**Your objective:**
Exactly as written, retype the listing below, omitting the pictures.

**Supplied material:**
= = = = = = =
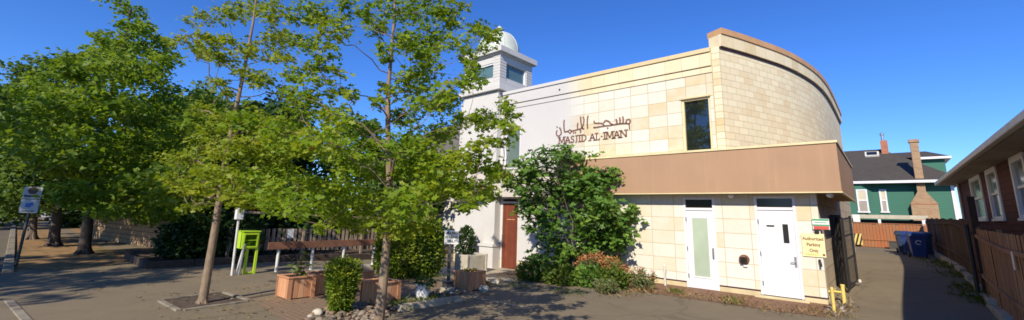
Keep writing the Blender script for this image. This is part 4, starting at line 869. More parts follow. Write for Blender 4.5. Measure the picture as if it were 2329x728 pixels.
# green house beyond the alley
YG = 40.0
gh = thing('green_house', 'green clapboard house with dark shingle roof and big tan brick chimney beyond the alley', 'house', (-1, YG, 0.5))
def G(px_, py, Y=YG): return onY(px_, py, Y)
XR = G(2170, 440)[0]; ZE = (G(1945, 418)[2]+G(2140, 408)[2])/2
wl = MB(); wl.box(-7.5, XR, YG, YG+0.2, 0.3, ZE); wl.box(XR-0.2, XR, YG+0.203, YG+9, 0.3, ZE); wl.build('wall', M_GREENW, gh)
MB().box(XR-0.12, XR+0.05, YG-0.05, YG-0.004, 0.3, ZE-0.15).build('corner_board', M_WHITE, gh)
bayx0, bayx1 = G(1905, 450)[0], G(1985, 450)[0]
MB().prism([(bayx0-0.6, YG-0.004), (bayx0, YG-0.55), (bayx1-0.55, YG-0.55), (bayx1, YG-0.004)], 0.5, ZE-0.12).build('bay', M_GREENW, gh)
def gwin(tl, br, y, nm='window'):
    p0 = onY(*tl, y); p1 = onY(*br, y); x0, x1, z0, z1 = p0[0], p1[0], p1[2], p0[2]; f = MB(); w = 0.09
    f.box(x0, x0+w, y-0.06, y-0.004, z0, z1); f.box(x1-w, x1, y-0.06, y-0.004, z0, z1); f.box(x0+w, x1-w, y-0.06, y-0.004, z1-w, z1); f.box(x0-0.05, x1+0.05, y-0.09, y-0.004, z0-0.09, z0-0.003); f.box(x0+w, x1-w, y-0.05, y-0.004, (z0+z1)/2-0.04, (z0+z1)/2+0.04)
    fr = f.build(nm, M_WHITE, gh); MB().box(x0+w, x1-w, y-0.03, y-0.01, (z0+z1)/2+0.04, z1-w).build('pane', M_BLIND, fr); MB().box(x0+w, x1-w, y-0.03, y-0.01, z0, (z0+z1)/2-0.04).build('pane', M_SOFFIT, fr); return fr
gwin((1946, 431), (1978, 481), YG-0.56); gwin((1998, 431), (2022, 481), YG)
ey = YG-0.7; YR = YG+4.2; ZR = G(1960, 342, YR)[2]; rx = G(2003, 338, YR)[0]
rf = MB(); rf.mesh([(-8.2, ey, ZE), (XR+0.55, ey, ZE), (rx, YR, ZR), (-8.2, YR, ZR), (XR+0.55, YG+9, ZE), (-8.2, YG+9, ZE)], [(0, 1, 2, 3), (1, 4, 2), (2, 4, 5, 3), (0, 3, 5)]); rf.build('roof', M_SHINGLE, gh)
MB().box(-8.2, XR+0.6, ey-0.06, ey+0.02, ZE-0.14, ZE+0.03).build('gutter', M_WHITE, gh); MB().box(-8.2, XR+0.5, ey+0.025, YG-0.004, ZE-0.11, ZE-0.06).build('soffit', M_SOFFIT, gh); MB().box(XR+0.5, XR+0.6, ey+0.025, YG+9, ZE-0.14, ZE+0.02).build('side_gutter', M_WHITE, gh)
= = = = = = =
**The response:**
Keep writing the Blender script for this image. This is part 4, starting at line 869. More parts follow. Write for Blender 4.5. Measure the picture as if it were 2329x728 pixels.
# green house beyond the alley
YG = 40.0
gh = thing('green_house', 'green clapboard house with dark shingle roof and big tan brick chimney beyond the alley', 'house', (-1, YG, 0.5))
def G(px_, py, Y=YG): return onY(px_, py, Y)
XR = G(2170, 440)[0]; ZE = (G(1945, 418)[2]+G(2140, 408)[2])/2
wl = MB(); wl.box(-7.5, XR, YG, YG+0.2, 0.3, ZE); wl.box(XR-0.2, XR, YG+0.203, YG+9, 0.3, ZE); wl.build('wall', M_GREENW, gh)
MB().box(XR-0.12, XR+0.05, YG-0.05, YG-0.004, 0.3, ZE-0.15).build('corner_board', M_WHITE, gh)
bayx0, bayx1 = G(1905, 450)[0], G(1985, 450)[0]
MB().prism([(bayx0-0.6, YG-0.004), (bayx0, YG-0.55), (bayx1-0.55, YG-0.55), (bayx1, YG-0.004)], 0.5, ZE-0.12).build('bay', M_GREENW, gh)
def gwin(tl, br, y, nm='window'):
    p0 = onY(*tl, y); p1 = onY(*br, y); x0, x1, z0, z1 = p0[0], p1[0], p1[2], p0[2]; f = MB(); w = 0.09
    f.box(x0, x0+w, y-0.06, y-0.004, z0, z1); f.box(x1-w, x1, y-0.06, y-0.004, z0, z1); f.box(x0+w, x1-w, y-0.06, y-0.004, z1-w, z1); f.box(x0-0.05, x1+0.05, y-0.09, y-0.004, z0-0.09, z0-0.003); f.box(x0+w, x1-w, y-0.05, y-0.004, (z0+z1)/2-0.04, (z0+z1)/2+0.04)
    fr = f.build(nm, M_WHITE, gh); MB().box(x0+w, x1-w, y-0.03, y-0.01, (z0+z1)/2+0.04, z1-w).build('pane', M_BLIND, fr); MB().box(x0+w, x1-w, y-0.03, y-0.01, z0, (z0+z1)/2-0.04).build('pane', M_SOFFIT, fr); return fr
gwin((1946, 431), (1978, 481), YG-0.56); gwin((1998, 431), (2022, 481), YG)
ey = YG-0.7; YR = YG+4.2; ZR = G(1960, 342, YR)[2]; rx = G(2003, 338, YR)[0]
rf = MB(); rf.mesh([(-8.2, ey, ZE), (XR+0.55, ey, ZE), (rx, YR, ZR), (-8.2, YR, ZR), (XR+0.55, YG+9, ZE), (-8.2, YG+9, ZE)], [(0, 1, 2, 3), (1, 4, 2), (2, 4, 5, 3), (0, 3, 5)]); rf.build('roof', M_SHINGLE, gh)
MB().box(-8.2, XR+0.6, ey-0.06, ey+0.02, ZE-0.14, ZE+0.03).build('gutter', M_WHITE, gh); MB().box(-8.2, XR+0.5, ey+0.025, YG-0.004, ZE-0.11, ZE-0.06).build('soffit', M_SOFFIT, gh); MB().box(XR+0.5, XR+0.6, ey+0.025, YG+9, ZE-0.14, ZE+0.02).build('side_gutter', M_WHITE, gh)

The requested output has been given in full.